Наполеон был в Дрездене окружен свитой королей и принцев, подобострастно себя державших, но в то же время его ненавидевших.
Все оскорбленные и униженные Наполеоном сплотились вокруг Александра: все они дышали ненавистью и к Наполеону, и к революции. Они мечтали не только о свержении Наполеона, но и о подавлении революции. Рядом со Штейном, которого Александр приглашал в Россию для борьбы за либеральные начала, подавляемые Наполеоном, были чистейшие реакционеры, враги французской революции. Их злобное шипение разжигало в Александре неприязнь к Наполеону, их вкрадчивая лесть еще более развивала самолюбие монарха, привыкшего играть всегда и везде первую роль и выступавшего в качестве защитника «прав и свободы» угнетенных людей. Реакционная клика давала предполагаемой войне совсем другой тон. Борьба шла не против угнетателя народов во имя национальных интересов, затронутых Наполеоном, и не во имя политического равновесия, нарушенного политикой Наполеона.
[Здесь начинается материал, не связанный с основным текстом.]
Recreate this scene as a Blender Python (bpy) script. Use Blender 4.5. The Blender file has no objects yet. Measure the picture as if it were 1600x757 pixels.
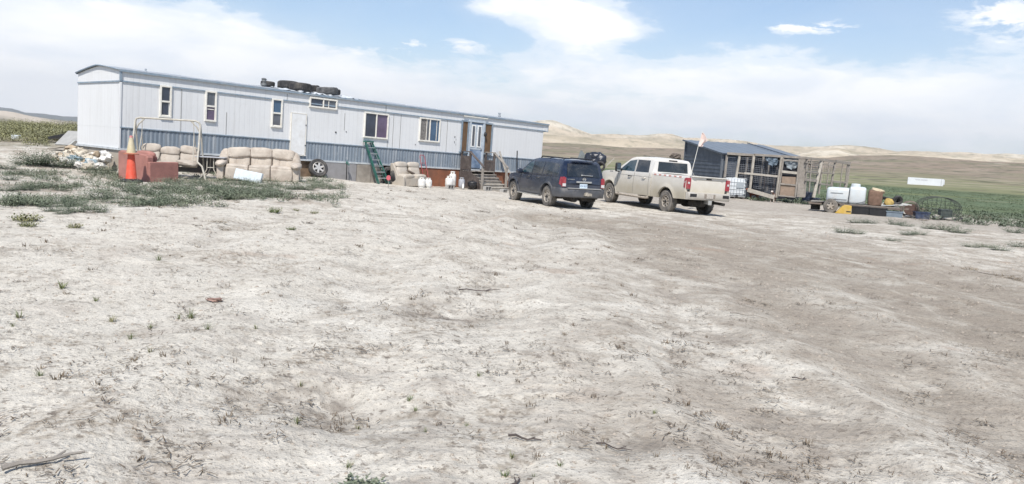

Предстоящая борьба во имя «порядка и законности» принимала характер борьбы абсолютических идей и идей, выдвинутых, революцией, столь ненавистных для эмигрантов. Победа России — это не только победа одной нации над другой — это разгром революционной Франции, разгром демократии и торжество старого порядка. Вот почему весь мир следил за готовящейся борьбой, а перед ней и борьба с Англией отступала на задний план. 24 июня Наполеон перешел Неман.